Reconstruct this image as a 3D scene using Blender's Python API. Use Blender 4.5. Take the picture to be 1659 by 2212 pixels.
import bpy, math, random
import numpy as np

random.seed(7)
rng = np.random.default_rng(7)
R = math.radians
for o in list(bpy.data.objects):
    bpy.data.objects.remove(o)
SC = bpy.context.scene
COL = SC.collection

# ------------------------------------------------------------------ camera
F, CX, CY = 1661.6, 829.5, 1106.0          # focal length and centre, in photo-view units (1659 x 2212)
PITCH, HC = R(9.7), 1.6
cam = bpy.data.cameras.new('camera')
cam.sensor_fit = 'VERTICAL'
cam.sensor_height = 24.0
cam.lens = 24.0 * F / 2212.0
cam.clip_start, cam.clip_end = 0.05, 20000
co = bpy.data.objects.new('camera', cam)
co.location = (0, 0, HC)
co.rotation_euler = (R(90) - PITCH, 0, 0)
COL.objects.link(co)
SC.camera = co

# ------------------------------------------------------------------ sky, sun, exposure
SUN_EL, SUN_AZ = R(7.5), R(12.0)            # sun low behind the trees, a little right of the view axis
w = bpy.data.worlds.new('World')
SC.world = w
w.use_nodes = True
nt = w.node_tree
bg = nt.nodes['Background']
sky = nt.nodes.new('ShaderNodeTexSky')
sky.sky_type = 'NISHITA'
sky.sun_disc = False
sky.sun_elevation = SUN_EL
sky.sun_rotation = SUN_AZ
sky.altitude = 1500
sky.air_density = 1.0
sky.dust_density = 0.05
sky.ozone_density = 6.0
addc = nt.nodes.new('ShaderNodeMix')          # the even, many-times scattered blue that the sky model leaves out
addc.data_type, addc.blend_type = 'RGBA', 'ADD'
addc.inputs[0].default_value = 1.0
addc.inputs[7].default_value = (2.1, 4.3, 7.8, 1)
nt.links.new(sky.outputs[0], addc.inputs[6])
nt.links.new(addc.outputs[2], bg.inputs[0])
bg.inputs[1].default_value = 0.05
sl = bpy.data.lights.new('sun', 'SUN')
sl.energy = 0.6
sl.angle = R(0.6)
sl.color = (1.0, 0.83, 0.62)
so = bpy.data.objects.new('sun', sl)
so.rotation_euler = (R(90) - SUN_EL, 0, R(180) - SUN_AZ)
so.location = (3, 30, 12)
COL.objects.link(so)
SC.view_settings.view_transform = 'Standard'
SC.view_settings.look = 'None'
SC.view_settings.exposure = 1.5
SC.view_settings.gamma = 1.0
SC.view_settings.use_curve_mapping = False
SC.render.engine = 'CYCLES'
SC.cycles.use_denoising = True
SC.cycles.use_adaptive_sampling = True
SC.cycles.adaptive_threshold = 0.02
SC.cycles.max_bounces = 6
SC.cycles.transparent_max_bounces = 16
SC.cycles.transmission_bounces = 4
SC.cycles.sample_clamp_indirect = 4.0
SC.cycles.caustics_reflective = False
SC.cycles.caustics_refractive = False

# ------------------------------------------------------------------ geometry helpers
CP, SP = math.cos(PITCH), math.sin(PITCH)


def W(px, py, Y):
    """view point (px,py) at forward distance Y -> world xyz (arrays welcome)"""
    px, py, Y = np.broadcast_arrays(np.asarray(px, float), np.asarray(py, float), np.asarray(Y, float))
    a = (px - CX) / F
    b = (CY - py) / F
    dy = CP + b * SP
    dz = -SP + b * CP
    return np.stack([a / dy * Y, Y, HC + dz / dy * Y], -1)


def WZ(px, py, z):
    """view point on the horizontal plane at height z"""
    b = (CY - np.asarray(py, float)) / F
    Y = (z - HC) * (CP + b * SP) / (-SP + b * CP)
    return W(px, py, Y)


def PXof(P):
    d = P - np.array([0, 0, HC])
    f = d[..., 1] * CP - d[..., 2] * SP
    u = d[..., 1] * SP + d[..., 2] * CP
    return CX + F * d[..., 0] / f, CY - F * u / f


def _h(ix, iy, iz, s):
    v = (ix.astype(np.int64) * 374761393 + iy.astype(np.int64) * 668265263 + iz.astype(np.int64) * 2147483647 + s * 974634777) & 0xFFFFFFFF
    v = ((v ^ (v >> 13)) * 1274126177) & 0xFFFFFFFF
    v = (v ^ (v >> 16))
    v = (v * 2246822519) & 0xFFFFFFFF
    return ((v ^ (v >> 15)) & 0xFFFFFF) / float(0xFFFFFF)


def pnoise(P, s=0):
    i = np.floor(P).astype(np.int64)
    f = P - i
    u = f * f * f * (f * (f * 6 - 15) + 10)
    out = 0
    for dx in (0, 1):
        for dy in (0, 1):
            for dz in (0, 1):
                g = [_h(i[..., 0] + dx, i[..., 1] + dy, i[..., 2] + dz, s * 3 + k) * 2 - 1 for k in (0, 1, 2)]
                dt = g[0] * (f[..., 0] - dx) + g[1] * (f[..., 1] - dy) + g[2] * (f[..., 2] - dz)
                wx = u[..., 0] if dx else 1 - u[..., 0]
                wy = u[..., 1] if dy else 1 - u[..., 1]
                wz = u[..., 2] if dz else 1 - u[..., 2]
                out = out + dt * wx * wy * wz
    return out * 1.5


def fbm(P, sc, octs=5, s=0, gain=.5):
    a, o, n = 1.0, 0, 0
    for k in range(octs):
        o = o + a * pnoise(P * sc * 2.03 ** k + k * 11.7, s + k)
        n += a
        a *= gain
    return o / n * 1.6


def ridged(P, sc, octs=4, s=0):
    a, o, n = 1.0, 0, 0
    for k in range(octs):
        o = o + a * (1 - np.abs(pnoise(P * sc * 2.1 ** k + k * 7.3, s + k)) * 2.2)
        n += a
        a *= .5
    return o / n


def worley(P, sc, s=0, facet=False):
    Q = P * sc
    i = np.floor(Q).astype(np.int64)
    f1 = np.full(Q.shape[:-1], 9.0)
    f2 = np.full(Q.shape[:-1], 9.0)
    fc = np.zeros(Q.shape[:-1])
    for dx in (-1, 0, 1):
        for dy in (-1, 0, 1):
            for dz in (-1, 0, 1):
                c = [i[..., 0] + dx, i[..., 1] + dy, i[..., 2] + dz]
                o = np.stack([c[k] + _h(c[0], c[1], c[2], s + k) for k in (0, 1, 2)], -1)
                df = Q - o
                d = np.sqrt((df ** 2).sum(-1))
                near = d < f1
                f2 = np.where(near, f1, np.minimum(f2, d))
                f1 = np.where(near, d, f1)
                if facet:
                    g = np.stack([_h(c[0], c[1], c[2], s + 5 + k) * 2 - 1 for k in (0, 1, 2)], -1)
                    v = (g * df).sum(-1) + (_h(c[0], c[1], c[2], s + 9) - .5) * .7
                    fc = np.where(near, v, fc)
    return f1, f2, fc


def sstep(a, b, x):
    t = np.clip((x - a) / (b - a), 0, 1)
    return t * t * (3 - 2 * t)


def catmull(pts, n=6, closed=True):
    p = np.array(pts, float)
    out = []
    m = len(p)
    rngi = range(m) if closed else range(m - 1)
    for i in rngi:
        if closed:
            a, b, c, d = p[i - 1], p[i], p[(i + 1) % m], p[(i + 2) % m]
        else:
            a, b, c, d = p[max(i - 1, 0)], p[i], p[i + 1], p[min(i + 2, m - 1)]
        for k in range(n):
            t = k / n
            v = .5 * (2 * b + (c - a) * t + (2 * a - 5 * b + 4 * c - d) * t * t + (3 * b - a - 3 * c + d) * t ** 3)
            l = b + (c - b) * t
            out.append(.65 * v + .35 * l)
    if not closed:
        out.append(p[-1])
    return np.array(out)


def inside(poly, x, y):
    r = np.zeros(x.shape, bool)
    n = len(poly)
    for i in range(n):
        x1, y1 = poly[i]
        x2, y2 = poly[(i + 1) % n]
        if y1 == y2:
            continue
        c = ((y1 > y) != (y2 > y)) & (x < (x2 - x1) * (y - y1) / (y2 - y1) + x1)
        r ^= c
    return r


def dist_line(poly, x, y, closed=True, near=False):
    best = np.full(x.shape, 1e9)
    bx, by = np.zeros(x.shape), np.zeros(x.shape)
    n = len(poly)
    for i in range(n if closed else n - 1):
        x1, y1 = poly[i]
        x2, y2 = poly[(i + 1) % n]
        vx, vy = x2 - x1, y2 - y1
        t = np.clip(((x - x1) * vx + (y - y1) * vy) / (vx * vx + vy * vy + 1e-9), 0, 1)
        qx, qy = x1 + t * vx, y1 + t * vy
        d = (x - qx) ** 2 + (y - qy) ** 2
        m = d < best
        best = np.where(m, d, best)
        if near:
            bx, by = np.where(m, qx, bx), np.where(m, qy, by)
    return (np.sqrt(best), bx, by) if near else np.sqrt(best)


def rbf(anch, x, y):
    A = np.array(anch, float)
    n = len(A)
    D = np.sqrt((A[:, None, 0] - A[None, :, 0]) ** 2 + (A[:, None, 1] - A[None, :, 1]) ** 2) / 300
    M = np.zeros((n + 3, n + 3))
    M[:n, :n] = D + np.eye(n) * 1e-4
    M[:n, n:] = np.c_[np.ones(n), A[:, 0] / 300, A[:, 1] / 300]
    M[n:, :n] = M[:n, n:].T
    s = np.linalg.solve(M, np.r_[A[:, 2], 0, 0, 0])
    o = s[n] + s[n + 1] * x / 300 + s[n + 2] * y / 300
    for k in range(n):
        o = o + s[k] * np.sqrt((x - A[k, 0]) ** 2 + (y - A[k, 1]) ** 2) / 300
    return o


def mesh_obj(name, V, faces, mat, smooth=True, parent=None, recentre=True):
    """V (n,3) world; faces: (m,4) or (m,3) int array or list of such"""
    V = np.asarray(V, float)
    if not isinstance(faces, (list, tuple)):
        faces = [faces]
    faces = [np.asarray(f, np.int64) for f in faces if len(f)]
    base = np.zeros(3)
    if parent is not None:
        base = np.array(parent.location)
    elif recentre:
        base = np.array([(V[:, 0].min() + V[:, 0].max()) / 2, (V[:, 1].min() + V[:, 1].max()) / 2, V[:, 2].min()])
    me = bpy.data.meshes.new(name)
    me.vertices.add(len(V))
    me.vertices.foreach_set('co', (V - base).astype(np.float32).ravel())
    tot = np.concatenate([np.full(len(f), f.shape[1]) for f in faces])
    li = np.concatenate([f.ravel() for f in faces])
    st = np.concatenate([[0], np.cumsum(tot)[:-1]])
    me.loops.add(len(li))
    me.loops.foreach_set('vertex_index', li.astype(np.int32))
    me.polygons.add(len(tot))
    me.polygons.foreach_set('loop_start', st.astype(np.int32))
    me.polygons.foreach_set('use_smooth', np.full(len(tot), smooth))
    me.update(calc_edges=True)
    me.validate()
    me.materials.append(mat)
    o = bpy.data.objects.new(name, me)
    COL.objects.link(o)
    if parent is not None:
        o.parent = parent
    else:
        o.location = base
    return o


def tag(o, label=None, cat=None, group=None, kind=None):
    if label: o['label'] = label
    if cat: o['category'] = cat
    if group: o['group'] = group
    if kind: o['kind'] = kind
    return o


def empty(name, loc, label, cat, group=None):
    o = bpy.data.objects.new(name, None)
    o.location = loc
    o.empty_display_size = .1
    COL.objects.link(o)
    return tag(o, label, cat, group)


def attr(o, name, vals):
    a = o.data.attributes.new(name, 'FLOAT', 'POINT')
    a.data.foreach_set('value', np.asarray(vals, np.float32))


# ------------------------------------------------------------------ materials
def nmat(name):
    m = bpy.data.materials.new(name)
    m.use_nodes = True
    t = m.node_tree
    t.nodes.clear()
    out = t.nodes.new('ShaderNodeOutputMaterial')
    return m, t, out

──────

> **Exercise prompt**
Look above and repeat, character for character, the lines from the first one to the line with "SC.camera = co", counting both.

> **Right answer**
Reconstruct this image as a 3D scene using Blender's Python API. Use Blender 4.5. Take the picture to be 1659 by 2212 pixels.
import bpy, math, random
import numpy as np

random.seed(7)
rng = np.random.default_rng(7)
R = math.radians
for o in list(bpy.data.objects):
    bpy.data.objects.remove(o)
SC = bpy.context.scene
COL = SC.collection

# ------------------------------------------------------------------ camera
F, CX, CY = 1661.6, 829.5, 1106.0          # focal length and centre, in photo-view units (1659 x 2212)
PITCH, HC = R(9.7), 1.6
cam = bpy.data.cameras.new('camera')
cam.sensor_fit = 'VERTICAL'
cam.sensor_height = 24.0
cam.lens = 24.0 * F / 2212.0
cam.clip_start, cam.clip_end = 0.05, 20000
co = bpy.data.objects.new('camera', cam)
co.location = (0, 0, HC)
co.rotation_euler = (R(90) - PITCH, 0, 0)
COL.objects.link(co)
SC.camera = co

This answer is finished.